Aujourd’hui le taux de couverture des importations par les exportations est dramatiquement bas : 10,3 % en 2011 contre 14,7 % en 2011. Cela veut dire que quand la Martinique achète pour 10 euros en France et en Europe, ils n’achètent que pour 1 euro à la Martinique. Cela résulte pour l’essentiel du maintien sous des formes nouvelles du « Pacte de l’Exclusif » instauré depuis Colbert, ministre de Louis XIV, et poursuivi dans le cadre de ce qu’il faut bien appeler le « pacte départemental ». Selon ce principe la colonie doit se fournir dans sa « métropole ». « Ni un clou, ni un fer à cheval » ne devaient être produits dans la colonie.
Jean-Luc Mélenchon, le candidat du Front de Gauche, déclare à propos des DOM que l’Union européenne ne propose que le modèle de « l’économie de comptoir ». Pour lui, « Ce modèle assigne aux régions insulaires un rôle de hub de passage des marchandises européennes manufacturée vers des continents désarmés par les accords de libre-échange. A mesure que l’Europe exporte la règle de la libéralisation, ses produits manufacturés se déversent en transit par ses territoires « ultra-périphériques » conçus comme des postes avancés en territoire commercial à submerger. En contrepartie, on concède la liberté de circuler aux produits agricoles. Tout le monde y est perdant. Car les agricultures vivrières sont éradiquées au profit de produits de l’agriculture productiviste, à très bas prix et de mauvaise qualité. On a vu ça pour le cas de la banane, en écrasant toutes les productions locales. Tout ce qui a été construit dans les territoires insulaires de la Caraïbe, mais aussi dans les Océans Indien ou Pacifique, est menacé par cette ouverture généralisée. Elle tue net tout objectif de développement endogène ». La condamnation du système est claire.

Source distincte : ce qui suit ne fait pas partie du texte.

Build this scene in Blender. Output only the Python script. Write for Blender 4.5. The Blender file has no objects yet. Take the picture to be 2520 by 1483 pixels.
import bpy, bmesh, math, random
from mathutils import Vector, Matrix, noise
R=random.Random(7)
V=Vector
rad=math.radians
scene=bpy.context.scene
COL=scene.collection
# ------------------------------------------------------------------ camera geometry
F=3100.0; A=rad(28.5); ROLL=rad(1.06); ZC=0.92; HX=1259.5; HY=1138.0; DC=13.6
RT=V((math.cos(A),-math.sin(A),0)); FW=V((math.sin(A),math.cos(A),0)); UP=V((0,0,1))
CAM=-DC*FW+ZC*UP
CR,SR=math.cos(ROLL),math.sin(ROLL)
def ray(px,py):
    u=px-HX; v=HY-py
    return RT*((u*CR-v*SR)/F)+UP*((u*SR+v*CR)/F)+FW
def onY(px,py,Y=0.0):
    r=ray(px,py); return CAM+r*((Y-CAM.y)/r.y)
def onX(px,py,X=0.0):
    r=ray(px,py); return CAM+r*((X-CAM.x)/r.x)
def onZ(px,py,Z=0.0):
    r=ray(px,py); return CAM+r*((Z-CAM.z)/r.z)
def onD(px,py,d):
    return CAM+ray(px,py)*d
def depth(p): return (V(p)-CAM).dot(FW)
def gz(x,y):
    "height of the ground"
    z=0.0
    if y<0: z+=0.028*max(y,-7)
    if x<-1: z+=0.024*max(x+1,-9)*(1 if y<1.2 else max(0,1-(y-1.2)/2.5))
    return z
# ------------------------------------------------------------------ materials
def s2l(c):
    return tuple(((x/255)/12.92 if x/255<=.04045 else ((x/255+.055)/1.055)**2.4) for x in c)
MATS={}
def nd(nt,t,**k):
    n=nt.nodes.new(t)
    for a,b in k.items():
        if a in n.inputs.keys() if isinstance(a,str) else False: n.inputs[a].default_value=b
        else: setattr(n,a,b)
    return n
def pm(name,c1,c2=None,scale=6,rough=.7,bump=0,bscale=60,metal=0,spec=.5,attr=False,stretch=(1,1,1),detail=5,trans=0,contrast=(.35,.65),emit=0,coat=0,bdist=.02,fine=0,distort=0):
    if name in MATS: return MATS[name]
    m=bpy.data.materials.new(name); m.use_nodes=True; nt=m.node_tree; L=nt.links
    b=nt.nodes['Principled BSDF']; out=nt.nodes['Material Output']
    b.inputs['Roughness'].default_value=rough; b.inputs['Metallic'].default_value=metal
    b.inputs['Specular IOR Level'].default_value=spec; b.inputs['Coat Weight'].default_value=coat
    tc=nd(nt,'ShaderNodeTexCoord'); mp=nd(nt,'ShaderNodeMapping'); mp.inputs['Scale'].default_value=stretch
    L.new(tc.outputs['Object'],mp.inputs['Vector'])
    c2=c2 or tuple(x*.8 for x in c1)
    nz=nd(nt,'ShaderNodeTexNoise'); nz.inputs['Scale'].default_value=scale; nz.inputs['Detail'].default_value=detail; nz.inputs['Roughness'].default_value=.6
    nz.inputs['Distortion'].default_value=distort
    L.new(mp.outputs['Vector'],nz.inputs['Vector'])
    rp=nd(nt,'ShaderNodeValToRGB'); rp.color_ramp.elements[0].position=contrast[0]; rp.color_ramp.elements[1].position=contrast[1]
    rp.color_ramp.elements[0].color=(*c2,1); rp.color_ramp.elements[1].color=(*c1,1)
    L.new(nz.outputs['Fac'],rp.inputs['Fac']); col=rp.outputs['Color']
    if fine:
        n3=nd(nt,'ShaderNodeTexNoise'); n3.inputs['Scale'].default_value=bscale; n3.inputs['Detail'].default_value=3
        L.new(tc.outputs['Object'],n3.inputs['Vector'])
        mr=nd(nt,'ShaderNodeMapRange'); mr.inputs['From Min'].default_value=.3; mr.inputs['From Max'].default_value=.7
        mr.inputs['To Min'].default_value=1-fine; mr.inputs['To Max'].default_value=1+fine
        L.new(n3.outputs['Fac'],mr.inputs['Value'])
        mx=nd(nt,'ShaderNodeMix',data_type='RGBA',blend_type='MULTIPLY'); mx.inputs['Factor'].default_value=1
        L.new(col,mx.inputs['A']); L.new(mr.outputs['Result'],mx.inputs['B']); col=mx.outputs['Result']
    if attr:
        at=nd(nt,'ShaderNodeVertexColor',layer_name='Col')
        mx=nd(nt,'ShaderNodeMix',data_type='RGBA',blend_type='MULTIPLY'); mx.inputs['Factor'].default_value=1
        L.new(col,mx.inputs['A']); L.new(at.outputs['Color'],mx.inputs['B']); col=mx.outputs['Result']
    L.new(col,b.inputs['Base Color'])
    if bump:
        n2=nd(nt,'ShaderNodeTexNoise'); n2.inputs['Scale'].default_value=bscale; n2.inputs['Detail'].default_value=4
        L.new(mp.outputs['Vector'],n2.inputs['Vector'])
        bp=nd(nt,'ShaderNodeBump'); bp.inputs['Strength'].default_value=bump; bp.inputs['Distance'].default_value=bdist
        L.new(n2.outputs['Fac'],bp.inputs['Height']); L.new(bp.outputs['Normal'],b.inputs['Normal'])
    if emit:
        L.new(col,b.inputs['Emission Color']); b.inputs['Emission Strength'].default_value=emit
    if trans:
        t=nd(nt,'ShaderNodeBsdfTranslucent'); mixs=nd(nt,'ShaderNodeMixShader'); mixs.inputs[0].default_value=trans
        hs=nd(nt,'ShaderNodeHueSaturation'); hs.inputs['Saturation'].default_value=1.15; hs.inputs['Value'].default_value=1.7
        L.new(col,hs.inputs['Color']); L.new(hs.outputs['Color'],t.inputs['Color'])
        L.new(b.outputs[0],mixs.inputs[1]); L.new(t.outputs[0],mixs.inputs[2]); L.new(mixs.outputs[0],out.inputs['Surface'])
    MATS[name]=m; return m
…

Alors si on admet que la France, grande puissance industrielle, est écrasée par la « concurrence libre et non faussée » imposée par l’Europe et doit pouvoir protéger son marché, la Martinique et les autres pays dénommés DOM, pays dominés et exploités, doivent encore plus en avoir la capacité. Ils doivent être dotés des instruments pour protéger leur marché intérieur et ainsi créer des industries de substitution aux importations et progresser vers l’autosuffisance alimentaire. La création d’emplois durables est à ce prix.